** start SOURCE DATA **
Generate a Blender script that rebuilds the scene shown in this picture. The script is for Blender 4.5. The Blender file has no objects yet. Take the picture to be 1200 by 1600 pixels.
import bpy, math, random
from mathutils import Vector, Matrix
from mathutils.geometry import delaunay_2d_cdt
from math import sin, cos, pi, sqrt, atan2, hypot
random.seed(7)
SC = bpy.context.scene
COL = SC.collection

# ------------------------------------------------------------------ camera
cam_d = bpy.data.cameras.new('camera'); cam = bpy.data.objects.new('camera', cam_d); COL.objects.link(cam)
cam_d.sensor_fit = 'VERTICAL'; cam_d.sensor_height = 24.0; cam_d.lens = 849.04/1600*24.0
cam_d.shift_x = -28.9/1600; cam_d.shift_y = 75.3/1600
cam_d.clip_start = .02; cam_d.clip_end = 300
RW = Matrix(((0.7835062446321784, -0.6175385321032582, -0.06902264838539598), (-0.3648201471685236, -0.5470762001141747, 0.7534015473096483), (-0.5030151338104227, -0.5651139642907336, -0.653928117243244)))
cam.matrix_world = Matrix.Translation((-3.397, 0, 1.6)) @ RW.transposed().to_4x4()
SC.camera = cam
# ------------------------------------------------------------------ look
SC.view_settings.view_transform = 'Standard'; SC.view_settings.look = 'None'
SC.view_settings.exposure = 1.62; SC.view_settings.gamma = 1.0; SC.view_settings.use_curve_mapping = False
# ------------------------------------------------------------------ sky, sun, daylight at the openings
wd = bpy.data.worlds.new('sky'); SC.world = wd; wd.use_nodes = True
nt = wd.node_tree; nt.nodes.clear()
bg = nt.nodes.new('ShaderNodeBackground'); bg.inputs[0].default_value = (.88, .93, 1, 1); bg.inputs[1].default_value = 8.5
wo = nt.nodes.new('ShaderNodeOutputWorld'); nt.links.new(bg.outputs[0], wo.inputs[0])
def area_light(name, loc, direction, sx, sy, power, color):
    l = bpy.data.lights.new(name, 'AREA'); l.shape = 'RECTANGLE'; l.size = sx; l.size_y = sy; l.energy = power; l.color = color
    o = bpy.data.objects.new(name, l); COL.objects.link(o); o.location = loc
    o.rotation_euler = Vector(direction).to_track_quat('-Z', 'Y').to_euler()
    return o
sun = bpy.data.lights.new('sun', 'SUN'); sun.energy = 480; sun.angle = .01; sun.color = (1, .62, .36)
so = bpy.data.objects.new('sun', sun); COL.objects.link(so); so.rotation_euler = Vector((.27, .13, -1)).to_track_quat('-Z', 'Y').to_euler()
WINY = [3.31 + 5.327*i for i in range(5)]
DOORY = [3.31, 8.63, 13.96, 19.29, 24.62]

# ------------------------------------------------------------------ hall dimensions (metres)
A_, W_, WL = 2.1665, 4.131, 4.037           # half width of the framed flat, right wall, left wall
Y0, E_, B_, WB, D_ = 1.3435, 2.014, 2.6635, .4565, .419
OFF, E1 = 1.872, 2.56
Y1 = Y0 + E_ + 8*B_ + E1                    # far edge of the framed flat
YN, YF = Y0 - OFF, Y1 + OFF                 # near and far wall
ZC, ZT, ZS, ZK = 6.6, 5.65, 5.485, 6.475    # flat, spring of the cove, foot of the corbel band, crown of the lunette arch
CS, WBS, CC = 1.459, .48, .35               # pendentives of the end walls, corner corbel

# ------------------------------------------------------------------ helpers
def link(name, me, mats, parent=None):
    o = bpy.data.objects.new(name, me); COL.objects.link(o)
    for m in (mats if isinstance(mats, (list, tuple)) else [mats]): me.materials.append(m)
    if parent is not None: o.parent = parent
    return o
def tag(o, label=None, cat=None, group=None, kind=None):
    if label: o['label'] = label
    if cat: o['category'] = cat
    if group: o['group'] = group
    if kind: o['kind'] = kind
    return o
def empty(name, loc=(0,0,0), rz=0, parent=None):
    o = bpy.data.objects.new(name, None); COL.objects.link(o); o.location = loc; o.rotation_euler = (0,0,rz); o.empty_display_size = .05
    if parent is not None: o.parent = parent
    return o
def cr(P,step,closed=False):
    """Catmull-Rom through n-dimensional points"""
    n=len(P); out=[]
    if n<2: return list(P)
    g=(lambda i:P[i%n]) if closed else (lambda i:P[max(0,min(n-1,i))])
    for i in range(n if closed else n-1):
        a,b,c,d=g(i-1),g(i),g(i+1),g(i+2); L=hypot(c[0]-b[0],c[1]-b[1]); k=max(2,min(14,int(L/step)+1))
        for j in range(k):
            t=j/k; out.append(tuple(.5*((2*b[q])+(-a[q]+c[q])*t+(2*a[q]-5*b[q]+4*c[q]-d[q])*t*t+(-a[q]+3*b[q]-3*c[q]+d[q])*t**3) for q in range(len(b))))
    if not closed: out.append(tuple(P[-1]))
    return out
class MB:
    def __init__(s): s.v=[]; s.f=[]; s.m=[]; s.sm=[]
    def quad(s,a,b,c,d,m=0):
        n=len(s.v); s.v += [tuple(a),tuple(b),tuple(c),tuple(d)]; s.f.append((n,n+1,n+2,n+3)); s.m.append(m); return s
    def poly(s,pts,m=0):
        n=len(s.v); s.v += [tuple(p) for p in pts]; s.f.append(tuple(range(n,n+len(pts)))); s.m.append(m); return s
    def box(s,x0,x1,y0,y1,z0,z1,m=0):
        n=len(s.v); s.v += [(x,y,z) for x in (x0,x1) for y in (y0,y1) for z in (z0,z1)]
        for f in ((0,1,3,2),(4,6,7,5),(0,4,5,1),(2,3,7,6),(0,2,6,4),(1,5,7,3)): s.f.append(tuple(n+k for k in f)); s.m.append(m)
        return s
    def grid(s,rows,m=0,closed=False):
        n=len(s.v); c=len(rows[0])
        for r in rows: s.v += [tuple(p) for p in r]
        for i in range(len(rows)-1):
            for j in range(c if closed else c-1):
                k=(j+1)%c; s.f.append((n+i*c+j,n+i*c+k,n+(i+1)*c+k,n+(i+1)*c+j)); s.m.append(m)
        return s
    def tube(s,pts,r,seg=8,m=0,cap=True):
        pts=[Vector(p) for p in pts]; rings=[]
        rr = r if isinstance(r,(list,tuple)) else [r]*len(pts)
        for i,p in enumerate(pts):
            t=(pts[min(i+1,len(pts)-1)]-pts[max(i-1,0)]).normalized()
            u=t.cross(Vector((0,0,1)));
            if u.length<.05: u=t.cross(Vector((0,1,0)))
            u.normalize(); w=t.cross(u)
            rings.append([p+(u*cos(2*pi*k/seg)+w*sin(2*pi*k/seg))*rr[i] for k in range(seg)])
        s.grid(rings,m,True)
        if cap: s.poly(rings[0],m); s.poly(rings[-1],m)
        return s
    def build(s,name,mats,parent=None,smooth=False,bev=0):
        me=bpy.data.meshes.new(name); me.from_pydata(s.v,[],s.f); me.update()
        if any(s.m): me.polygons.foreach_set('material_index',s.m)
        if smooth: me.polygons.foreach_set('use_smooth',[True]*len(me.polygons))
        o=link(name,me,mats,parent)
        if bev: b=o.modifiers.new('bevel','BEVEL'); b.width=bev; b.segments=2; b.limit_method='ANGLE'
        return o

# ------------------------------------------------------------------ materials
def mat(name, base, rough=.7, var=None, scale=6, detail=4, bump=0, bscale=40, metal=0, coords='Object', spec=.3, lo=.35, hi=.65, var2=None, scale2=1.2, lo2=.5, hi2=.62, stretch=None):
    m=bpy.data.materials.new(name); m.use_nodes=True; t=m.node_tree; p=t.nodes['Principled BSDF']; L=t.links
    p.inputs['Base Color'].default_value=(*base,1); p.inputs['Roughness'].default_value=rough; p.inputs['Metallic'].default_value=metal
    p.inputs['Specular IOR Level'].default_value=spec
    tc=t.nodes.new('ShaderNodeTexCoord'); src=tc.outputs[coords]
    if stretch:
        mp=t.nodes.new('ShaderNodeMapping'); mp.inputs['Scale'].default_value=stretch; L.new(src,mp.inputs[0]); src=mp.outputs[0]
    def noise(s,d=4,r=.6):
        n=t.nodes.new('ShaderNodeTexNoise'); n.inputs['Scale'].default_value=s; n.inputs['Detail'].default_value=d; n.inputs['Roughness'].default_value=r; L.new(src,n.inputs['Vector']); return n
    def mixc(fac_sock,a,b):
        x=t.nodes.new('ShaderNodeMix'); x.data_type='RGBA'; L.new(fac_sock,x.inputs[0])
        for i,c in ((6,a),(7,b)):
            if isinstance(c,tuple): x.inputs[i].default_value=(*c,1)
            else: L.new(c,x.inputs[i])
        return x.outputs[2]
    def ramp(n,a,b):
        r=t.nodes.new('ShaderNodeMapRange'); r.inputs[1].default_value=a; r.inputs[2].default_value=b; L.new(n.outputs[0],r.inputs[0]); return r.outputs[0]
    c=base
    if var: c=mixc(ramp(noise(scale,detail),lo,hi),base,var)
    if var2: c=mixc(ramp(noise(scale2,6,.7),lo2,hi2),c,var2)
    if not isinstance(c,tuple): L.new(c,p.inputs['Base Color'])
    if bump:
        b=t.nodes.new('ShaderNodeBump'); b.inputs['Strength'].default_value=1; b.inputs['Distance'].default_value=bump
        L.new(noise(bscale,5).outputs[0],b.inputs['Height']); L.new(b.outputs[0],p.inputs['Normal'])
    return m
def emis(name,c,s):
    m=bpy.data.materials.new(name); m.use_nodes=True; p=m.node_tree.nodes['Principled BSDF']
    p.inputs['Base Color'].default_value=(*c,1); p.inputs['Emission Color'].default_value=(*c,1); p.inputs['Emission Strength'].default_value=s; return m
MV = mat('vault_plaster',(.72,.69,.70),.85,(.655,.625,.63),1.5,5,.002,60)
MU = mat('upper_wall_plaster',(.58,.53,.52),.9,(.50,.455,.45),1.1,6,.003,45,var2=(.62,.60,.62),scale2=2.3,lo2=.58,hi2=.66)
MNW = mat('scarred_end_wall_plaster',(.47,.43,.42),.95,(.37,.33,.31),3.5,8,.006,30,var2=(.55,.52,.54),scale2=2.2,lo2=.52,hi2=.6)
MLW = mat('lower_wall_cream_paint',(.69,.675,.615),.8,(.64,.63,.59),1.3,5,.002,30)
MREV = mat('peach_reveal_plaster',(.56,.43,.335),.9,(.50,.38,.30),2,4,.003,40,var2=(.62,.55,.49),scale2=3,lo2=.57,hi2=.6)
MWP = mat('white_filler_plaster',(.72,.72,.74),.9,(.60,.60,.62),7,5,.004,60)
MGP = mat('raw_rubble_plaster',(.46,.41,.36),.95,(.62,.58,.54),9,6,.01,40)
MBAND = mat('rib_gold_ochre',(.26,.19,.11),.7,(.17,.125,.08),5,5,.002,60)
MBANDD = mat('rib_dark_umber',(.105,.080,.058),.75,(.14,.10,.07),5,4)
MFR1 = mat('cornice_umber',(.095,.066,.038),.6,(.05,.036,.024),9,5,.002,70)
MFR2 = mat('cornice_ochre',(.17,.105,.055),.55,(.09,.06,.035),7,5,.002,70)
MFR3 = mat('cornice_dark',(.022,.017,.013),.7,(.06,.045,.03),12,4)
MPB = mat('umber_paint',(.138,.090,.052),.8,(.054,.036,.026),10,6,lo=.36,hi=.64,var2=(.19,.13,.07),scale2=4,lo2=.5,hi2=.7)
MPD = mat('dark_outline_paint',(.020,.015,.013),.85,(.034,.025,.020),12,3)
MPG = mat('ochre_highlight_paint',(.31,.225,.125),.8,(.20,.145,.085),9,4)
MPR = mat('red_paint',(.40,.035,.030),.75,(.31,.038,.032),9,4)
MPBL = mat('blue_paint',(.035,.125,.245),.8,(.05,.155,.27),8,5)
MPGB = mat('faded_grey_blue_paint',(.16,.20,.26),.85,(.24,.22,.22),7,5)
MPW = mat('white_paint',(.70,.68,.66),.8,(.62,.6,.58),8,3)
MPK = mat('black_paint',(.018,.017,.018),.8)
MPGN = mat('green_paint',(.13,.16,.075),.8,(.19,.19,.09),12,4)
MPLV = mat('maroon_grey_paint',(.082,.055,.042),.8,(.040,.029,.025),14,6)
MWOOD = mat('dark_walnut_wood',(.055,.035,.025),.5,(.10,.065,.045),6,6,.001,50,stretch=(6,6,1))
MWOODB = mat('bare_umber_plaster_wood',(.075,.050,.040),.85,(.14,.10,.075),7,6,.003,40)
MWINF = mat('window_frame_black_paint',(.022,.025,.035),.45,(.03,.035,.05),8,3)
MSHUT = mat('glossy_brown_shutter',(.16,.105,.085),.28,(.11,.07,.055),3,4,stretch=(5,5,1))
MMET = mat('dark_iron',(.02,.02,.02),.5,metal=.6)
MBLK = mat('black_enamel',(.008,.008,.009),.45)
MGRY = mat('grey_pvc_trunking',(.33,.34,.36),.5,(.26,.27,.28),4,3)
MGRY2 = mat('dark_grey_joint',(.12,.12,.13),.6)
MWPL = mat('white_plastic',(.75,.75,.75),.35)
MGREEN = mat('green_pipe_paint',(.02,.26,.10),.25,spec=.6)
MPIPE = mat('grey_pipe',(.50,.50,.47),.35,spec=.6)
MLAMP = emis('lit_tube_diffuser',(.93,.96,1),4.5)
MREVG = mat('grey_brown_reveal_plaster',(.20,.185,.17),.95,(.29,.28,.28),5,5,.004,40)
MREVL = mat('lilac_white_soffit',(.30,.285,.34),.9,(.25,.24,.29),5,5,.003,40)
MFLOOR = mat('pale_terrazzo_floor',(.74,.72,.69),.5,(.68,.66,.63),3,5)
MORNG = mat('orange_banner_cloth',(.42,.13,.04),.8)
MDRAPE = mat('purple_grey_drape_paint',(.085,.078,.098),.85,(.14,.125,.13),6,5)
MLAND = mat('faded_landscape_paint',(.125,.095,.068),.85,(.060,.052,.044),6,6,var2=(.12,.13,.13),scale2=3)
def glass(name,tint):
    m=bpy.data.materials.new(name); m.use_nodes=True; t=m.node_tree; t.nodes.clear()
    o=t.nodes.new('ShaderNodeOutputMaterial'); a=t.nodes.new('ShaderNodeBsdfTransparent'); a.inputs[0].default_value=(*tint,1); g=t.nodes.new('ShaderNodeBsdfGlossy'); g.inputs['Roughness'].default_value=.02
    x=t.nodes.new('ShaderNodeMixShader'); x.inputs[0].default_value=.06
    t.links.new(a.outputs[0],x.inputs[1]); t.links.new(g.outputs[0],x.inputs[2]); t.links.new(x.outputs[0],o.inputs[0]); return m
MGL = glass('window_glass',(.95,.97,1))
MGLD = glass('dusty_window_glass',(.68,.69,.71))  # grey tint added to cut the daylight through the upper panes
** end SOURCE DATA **
◆ WRITTEN TASK ◆
Everything from the first line of the data through the line containing "COL = SC.collection" should be echoed exactly. Add nothing.

◆ IN RESPONSE ◆
Generate a Blender script that rebuilds the scene shown in this picture. The script is for Blender 4.5. The Blender file has no objects yet. Take the picture to be 1200 by 1600 pixels.
import bpy, math, random
from mathutils import Vector, Matrix
from mathutils.geometry import delaunay_2d_cdt
from math import sin, cos, pi, sqrt, atan2, hypot
random.seed(7)
SC = bpy.context.scene
COL = SC.collection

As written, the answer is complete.